[start]

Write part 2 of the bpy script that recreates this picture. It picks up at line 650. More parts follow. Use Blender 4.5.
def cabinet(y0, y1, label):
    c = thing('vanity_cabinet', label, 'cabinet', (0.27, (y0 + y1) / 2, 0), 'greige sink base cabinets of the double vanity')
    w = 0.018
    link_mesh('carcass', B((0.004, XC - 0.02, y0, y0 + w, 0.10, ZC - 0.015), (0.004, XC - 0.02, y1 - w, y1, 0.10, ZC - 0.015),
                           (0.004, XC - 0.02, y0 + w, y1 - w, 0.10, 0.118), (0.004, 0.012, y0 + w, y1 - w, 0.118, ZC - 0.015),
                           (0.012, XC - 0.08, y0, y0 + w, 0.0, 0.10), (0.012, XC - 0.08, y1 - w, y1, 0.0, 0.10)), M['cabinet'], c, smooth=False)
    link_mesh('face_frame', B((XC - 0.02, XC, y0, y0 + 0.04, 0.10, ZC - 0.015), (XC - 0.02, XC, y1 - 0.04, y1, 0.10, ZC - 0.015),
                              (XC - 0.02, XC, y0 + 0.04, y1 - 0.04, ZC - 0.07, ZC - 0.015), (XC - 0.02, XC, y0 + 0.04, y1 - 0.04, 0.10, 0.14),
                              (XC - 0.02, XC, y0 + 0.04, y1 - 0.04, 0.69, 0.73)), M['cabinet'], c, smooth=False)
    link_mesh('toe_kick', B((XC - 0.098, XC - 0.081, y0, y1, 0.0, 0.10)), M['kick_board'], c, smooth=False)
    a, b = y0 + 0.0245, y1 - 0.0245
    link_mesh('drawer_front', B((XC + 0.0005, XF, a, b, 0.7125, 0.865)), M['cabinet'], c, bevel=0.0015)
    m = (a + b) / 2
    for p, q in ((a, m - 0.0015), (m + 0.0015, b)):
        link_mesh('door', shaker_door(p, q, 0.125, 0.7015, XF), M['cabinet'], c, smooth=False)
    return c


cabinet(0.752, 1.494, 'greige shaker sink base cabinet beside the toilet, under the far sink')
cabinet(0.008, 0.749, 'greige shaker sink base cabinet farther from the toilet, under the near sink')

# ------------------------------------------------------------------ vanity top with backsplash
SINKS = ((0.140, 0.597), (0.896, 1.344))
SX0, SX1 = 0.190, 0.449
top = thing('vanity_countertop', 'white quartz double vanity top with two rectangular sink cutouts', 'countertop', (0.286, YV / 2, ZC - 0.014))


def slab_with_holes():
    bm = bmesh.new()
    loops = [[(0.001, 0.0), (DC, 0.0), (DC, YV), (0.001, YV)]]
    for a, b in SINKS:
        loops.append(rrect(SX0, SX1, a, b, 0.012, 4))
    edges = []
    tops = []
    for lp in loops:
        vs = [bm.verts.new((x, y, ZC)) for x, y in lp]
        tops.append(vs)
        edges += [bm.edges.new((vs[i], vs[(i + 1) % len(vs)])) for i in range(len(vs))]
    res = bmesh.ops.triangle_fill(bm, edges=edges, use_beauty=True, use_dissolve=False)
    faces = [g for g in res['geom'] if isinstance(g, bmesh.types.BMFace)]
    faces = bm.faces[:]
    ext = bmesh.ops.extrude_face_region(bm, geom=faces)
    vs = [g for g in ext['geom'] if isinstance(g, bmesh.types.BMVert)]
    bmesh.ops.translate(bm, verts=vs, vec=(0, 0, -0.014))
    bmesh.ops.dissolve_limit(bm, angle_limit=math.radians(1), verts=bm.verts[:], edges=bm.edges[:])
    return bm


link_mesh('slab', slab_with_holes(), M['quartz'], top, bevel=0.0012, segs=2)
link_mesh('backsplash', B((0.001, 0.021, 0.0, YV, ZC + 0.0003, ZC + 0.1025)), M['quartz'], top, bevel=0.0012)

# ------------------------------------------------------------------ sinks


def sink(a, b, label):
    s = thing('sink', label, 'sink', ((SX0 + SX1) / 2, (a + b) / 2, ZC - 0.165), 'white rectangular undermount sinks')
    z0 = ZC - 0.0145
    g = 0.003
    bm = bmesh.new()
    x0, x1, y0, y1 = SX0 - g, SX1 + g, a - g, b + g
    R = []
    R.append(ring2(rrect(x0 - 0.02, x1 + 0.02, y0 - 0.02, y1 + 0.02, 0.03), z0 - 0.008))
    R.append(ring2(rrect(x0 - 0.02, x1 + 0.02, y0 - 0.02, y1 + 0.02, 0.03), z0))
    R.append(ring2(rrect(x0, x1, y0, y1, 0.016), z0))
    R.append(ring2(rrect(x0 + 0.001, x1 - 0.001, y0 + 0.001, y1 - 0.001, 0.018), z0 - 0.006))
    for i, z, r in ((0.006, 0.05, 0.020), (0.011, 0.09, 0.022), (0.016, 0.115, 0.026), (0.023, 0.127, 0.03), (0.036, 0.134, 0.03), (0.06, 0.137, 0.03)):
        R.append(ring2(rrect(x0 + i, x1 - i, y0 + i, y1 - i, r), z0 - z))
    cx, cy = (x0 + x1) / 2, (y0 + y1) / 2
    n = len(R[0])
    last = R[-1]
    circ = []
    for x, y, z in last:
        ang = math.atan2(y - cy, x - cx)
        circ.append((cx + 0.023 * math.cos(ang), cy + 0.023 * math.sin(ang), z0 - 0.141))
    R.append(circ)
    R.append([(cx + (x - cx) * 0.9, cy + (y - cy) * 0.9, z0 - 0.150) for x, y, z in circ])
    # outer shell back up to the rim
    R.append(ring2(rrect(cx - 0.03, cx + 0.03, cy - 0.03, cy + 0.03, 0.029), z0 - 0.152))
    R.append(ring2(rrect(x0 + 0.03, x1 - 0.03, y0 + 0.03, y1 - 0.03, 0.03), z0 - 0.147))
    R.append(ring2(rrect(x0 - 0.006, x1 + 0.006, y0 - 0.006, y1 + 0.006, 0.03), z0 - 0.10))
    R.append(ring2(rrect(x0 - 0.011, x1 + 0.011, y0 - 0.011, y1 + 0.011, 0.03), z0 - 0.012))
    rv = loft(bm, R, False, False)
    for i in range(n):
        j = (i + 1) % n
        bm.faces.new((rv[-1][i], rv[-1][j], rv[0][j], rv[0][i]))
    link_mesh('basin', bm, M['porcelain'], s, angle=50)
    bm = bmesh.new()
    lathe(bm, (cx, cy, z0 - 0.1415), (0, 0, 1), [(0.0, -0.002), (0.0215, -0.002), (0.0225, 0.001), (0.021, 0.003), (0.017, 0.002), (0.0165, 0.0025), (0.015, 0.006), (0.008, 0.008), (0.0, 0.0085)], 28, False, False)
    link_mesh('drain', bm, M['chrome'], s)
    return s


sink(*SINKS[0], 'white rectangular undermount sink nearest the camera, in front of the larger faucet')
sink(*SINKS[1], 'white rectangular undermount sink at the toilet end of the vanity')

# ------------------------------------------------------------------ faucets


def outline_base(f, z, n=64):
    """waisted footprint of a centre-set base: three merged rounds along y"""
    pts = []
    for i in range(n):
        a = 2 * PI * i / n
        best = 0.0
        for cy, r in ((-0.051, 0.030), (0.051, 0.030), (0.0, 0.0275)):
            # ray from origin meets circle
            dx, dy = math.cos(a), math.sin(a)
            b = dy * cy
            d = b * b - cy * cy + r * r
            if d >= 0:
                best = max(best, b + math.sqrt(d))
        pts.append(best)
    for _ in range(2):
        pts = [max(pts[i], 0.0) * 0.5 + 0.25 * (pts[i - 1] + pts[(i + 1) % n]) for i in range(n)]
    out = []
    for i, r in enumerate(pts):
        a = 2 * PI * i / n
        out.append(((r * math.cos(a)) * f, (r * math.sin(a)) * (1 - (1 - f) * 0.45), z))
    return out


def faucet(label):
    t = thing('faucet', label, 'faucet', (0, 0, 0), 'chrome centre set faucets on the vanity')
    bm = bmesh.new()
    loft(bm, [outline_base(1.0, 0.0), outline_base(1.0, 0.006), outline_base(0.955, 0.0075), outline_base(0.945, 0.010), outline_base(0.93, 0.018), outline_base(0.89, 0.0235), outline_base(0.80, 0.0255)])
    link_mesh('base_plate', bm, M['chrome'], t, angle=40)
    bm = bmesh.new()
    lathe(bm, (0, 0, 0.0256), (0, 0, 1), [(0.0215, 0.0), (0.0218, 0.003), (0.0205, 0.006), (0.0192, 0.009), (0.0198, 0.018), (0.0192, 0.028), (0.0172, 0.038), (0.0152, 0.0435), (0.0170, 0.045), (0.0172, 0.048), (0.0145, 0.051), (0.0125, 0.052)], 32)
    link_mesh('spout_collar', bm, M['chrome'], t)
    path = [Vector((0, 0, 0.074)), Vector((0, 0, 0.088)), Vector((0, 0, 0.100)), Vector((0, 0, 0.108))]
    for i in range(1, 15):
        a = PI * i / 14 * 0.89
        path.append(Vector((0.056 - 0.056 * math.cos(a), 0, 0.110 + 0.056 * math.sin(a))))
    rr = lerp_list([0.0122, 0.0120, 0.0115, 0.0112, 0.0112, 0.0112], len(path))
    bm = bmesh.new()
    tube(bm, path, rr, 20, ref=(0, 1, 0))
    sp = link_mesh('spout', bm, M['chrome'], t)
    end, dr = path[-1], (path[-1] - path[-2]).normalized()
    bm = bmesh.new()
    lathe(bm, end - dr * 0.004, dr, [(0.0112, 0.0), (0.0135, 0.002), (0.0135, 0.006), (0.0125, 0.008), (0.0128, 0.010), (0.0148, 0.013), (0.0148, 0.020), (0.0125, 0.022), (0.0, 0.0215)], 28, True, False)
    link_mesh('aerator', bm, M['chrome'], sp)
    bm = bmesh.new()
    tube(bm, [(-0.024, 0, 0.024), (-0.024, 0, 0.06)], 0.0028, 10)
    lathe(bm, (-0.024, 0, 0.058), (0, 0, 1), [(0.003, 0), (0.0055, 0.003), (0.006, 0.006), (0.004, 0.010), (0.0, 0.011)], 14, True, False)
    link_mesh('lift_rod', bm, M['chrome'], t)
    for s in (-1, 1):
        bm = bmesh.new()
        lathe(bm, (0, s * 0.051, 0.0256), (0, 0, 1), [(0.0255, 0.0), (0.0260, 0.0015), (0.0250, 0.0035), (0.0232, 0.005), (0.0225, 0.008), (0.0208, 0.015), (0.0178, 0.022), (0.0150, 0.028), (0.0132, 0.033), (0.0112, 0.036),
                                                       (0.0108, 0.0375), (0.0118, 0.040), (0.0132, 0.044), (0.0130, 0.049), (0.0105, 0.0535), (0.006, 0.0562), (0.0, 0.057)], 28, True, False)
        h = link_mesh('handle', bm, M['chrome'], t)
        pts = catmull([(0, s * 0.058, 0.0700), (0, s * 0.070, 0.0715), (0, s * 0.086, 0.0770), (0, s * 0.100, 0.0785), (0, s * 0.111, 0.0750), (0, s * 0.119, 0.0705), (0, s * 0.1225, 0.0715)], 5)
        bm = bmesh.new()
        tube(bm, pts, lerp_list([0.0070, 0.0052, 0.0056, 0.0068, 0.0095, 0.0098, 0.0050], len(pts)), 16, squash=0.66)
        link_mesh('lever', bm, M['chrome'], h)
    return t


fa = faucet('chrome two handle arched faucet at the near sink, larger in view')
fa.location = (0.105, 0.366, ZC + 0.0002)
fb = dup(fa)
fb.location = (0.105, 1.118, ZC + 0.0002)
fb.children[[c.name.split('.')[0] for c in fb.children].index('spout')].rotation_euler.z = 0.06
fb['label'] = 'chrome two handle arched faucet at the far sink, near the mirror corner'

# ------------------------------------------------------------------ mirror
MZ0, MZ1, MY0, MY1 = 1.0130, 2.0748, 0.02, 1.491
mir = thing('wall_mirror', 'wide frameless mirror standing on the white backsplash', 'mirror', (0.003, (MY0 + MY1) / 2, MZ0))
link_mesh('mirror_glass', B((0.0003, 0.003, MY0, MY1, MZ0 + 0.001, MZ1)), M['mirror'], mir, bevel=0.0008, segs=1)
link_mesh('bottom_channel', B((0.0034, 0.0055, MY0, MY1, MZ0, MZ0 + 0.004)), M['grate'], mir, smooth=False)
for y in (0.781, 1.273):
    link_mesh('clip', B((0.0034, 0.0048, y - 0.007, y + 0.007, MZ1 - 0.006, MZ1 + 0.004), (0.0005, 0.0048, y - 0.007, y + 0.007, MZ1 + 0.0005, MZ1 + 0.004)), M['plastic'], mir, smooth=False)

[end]

To be done — Using the data above, restate word for word the lines from its opening line through the line that contains "0.73)), M['cabinet'], c, smooth=False)", and no more.

Final result —
Write part 2 of the bpy script that recreates this picture. It picks up at line 650. More parts follow. Use Blender 4.5.
def cabinet(y0, y1, label):
    c = thing('vanity_cabinet', label, 'cabinet', (0.27, (y0 + y1) / 2, 0), 'greige sink base cabinets of the double vanity')
    w = 0.018
    link_mesh('carcass', B((0.004, XC - 0.02, y0, y0 + w, 0.10, ZC - 0.015), (0.004, XC - 0.02, y1 - w, y1, 0.10, ZC - 0.015),
                           (0.004, XC - 0.02, y0 + w, y1 - w, 0.10, 0.118), (0.004, 0.012, y0 + w, y1 - w, 0.118, ZC - 0.015),
                           (0.012, XC - 0.08, y0, y0 + w, 0.0, 0.10), (0.012, XC - 0.08, y1 - w, y1, 0.0, 0.10)), M['cabinet'], c, smooth=False)
    link_mesh('face_frame', B((XC - 0.02, XC, y0, y0 + 0.04, 0.10, ZC - 0.015), (XC - 0.02, XC, y1 - 0.04, y1, 0.10, ZC - 0.015),
                              (XC - 0.02, XC, y0 + 0.04, y1 - 0.04, ZC - 0.07, ZC - 0.015), (XC - 0.02, XC, y0 + 0.04, y1 - 0.04, 0.10, 0.14),
                              (XC - 0.02, XC, y0 + 0.04, y1 - 0.04, 0.69, 0.73)), M['cabinet'], c, smooth=False)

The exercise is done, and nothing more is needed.